*EXERCISE OBJECTIVE*
Reproduce exactly the opening lines of the listing, stopping after the line that contains "from mathutils.geometry import" and including it.
_ _ _ _ _
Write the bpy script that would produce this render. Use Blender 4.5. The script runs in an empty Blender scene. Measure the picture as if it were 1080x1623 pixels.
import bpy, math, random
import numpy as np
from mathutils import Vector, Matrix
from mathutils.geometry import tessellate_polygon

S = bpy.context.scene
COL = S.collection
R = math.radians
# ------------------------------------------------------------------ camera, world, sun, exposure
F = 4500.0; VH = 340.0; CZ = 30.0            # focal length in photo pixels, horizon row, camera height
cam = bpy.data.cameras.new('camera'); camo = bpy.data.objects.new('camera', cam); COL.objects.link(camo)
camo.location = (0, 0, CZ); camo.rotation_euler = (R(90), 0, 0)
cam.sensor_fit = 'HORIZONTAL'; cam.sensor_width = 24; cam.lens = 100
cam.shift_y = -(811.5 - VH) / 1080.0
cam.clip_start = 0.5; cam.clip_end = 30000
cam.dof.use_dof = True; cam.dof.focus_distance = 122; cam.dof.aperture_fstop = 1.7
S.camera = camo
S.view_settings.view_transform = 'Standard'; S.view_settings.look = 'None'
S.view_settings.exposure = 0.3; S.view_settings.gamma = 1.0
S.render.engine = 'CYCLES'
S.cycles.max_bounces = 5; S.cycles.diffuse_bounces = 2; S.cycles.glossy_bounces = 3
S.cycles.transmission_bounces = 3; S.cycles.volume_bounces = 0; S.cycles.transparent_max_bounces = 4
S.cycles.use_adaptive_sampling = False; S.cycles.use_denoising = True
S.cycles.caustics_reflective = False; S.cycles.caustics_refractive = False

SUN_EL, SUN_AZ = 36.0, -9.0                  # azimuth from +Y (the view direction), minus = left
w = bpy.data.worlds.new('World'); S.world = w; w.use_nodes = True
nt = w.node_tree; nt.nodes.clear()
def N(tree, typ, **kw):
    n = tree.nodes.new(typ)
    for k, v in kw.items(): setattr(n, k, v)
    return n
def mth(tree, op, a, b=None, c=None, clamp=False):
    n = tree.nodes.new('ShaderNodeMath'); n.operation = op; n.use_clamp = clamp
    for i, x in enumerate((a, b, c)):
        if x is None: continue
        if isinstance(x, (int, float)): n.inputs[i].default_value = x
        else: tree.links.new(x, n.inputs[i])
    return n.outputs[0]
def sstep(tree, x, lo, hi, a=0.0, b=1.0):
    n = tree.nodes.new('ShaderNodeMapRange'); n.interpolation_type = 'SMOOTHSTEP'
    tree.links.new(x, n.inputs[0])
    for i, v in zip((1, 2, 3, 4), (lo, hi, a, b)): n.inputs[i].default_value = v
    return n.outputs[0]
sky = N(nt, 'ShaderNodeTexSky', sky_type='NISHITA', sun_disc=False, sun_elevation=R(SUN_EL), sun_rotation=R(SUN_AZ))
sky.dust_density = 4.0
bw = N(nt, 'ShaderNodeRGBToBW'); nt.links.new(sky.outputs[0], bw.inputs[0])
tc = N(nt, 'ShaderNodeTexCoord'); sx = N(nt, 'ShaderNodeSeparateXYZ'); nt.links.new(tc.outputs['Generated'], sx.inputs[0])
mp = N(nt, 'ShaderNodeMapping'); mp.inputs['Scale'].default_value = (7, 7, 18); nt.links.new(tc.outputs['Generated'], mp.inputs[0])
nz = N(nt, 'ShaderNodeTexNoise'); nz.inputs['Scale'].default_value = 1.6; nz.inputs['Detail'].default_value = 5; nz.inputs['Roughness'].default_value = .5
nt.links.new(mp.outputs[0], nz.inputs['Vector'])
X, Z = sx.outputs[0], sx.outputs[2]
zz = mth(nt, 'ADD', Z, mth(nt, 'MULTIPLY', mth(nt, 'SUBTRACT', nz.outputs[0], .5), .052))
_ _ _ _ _
*OUTPUT FOR THIS TASK*
Write the bpy script that would produce this render. Use Blender 4.5. The script runs in an empty Blender scene. Measure the picture as if it were 1080x1623 pixels.
import bpy, math, random
import numpy as np
from mathutils import Vector, Matrix
from mathutils.geometry import tessellate_polygon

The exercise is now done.